税務署で負け犬感を満喫する

私は国家権力となぜか相性が悪い。戦時中だったら、何か運の悪いヘマをやっただけで投獄されているかもしれない。そんな私でも、何年かに一度、確定申告の時期、税務署にお世話にならなくてはならない。今年もその時期がやってきた。

いつもは書類を熟読すると、何となく全貌が見えてきて、あとは力ずくで計算して作成し郵送して事を済ませていた。しかし、今年は申告しなければならないものが複数あり、早速それ用の書類を読んでみると、キーッ!何度読んでも意味がわからないし、全貌もつかめない。

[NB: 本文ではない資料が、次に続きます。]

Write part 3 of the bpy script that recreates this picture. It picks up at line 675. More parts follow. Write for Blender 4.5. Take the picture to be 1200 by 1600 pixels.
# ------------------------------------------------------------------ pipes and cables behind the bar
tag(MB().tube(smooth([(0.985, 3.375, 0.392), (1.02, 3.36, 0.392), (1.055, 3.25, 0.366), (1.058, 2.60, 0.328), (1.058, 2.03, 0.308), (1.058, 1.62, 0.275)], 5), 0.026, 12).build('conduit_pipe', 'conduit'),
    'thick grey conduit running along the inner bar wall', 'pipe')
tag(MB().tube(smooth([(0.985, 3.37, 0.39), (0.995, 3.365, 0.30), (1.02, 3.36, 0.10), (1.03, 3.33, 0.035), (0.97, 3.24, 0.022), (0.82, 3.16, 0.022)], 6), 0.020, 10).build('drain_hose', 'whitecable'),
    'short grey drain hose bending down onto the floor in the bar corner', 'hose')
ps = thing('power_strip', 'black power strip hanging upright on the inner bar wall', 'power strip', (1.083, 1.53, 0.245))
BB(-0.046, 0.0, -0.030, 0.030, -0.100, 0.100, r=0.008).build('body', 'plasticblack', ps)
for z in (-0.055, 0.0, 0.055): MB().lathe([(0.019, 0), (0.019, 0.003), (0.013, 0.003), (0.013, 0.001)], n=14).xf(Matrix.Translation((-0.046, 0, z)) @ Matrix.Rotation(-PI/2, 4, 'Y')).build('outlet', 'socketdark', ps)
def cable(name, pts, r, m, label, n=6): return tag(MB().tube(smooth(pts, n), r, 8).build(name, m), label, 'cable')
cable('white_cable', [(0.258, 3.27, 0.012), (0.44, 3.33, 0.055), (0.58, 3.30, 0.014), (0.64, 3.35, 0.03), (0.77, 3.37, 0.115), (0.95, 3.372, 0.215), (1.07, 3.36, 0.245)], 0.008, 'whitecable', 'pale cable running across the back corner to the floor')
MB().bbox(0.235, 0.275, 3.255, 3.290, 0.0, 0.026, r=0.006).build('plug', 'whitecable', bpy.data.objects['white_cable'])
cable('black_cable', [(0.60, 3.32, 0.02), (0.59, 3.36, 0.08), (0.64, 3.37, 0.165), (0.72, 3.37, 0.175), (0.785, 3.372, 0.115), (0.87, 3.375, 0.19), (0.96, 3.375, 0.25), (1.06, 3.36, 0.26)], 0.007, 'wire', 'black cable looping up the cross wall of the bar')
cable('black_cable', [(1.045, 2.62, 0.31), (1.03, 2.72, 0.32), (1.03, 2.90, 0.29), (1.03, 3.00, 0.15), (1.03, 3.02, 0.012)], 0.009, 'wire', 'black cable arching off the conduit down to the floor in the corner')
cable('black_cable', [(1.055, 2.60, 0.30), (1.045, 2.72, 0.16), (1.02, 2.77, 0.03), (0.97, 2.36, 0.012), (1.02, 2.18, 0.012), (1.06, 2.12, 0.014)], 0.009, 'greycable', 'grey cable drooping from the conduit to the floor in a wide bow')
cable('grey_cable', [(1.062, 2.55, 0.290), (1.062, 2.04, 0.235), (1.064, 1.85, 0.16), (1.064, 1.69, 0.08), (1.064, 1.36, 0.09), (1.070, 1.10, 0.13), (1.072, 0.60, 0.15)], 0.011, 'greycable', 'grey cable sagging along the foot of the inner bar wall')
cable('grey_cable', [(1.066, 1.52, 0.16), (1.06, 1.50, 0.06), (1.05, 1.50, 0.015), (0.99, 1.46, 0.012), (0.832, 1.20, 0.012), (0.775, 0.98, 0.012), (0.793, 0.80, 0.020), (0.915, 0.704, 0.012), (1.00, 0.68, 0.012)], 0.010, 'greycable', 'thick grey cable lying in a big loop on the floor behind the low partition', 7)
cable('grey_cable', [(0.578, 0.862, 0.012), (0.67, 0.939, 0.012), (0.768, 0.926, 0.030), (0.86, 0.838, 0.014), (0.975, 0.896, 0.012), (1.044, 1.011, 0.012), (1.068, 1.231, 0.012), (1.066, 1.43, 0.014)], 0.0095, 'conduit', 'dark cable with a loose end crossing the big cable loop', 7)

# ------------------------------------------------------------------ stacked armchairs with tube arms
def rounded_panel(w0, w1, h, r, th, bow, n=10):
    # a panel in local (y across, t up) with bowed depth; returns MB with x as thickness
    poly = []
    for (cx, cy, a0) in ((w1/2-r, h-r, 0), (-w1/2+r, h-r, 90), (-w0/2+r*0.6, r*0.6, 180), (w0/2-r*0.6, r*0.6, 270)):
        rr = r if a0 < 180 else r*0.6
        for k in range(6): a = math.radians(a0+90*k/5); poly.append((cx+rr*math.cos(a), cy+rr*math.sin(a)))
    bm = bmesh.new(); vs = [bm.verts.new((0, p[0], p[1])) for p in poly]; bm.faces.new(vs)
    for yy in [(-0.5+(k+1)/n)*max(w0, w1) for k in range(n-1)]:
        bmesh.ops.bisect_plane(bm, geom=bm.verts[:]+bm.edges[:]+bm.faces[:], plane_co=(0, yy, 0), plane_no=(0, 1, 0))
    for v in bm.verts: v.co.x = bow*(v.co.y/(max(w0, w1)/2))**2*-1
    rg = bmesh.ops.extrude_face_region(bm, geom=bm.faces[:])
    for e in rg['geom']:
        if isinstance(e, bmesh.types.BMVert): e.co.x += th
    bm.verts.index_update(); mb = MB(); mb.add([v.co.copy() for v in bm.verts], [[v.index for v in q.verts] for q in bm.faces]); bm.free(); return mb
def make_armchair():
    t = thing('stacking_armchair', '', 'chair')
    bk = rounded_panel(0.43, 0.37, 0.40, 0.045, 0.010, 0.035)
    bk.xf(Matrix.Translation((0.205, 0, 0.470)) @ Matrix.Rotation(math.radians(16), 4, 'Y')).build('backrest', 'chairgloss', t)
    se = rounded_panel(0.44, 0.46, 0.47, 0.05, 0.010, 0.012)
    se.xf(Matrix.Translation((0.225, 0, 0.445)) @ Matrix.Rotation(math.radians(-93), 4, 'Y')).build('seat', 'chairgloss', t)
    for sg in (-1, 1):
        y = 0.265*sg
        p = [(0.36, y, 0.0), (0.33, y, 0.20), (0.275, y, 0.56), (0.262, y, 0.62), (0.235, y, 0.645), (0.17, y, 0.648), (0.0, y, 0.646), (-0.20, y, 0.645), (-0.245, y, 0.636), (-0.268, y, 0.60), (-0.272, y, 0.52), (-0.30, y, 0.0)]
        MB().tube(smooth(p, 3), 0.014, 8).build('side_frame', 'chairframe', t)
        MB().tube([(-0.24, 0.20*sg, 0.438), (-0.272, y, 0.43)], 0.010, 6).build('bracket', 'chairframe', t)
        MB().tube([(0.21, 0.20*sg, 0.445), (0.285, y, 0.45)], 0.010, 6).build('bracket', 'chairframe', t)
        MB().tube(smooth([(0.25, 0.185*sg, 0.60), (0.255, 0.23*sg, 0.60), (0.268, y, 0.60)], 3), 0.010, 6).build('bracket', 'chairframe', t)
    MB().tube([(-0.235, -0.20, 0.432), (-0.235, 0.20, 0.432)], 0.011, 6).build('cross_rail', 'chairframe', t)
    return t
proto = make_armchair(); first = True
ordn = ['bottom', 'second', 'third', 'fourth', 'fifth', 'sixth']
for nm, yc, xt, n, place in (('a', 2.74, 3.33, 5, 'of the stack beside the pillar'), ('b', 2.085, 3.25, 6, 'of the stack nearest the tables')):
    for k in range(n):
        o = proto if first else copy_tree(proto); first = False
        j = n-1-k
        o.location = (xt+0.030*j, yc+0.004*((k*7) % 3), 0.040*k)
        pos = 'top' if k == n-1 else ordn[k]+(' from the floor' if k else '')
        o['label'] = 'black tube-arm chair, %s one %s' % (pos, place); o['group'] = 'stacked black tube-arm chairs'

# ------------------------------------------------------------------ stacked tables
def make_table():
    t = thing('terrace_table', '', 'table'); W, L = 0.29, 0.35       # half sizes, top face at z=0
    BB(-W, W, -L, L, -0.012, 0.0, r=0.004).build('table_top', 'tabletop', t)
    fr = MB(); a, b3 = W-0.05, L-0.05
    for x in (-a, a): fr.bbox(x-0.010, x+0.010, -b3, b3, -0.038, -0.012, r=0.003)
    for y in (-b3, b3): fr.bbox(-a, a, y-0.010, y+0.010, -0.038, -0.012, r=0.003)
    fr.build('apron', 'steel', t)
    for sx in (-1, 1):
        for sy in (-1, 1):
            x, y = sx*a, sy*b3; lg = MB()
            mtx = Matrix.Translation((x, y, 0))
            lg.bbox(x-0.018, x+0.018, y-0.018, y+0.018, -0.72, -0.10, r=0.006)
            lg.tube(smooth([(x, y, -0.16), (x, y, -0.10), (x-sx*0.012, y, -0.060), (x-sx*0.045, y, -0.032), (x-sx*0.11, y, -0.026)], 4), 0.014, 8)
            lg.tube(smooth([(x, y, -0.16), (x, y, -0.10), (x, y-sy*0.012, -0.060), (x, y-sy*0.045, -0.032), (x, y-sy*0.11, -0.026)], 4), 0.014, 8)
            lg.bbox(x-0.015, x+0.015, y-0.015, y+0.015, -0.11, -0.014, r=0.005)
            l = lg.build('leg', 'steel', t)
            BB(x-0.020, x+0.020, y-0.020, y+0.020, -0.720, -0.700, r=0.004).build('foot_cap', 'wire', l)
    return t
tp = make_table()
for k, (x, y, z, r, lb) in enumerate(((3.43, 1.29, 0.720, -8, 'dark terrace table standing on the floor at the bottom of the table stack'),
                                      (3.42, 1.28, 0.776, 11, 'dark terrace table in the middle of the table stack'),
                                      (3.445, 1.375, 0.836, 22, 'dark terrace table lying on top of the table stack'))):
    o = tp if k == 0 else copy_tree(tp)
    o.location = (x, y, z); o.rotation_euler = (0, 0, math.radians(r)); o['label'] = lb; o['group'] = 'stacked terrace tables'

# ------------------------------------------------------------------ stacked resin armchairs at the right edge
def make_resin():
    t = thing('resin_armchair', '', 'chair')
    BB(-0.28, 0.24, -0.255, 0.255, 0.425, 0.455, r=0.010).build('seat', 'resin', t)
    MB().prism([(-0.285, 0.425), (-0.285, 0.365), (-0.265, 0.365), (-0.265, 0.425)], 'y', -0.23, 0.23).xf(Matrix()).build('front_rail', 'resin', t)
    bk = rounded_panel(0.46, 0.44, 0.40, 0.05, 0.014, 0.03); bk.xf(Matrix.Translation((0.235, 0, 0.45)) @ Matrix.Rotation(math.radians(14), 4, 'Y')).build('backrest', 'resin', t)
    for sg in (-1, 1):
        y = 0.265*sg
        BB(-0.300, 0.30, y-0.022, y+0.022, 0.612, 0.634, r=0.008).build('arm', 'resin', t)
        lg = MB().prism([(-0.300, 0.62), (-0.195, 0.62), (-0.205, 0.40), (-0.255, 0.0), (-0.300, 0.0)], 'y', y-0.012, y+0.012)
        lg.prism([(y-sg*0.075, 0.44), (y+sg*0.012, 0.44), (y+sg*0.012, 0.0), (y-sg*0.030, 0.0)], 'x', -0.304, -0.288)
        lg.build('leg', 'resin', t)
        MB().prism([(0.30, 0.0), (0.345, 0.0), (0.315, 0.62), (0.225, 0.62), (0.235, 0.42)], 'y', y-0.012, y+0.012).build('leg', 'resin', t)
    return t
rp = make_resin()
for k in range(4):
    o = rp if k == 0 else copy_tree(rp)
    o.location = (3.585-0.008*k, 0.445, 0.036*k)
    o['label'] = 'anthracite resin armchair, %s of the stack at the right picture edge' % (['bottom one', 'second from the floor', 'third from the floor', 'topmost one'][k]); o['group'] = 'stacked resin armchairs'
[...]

昔、高校の進路指導の先生に、「君は小さい頃から、勉強がよくできると言われていただろうが、ものすごく良くできるとは言われなかったはずだ」と断言された事を思い出す。実は「よくできる」なんて言われた事はなかったので、誉められたような気がしたが、よく考えたら「お前の能力は所詮ここまで」と断定されたようなもの。この言葉、人生の壁に突き当たるたびに思い出してヘコんだものです。

そんなわけで、試行錯誤の結果どうにもならなくなり、結局国家権力の中枢部国税局へ負け犬気分ですごすごと相談しに行った。税務署員にこっぴどく叱られそうな気がする。「こんな計算ができないのなら、申告なんてやめちまえ!」とか。私の今の収入じゃ、申告は納付のためというより還付のためのもの。税務署的には、やっぱり納付者に対して力をいれたいところだろうし。

ところがここで相談に乗ってくれたのは、感じがよく親切な若い女性の税務署員。私が電卓を投げつけた複雑な箇所でも、涼しい顔でさらりと計算してくれた。私の国家権力に対する不信感は、結構軽減されたと思う。旅行会社のカウンターに出したら、トップセールスを記録できると思うが、本人は断るだろう。

しかし、それでも私の負け犬感はさらに高まるばかり。たぶん、ものすごく良くできる人の実物ってあんな感じなのだろう。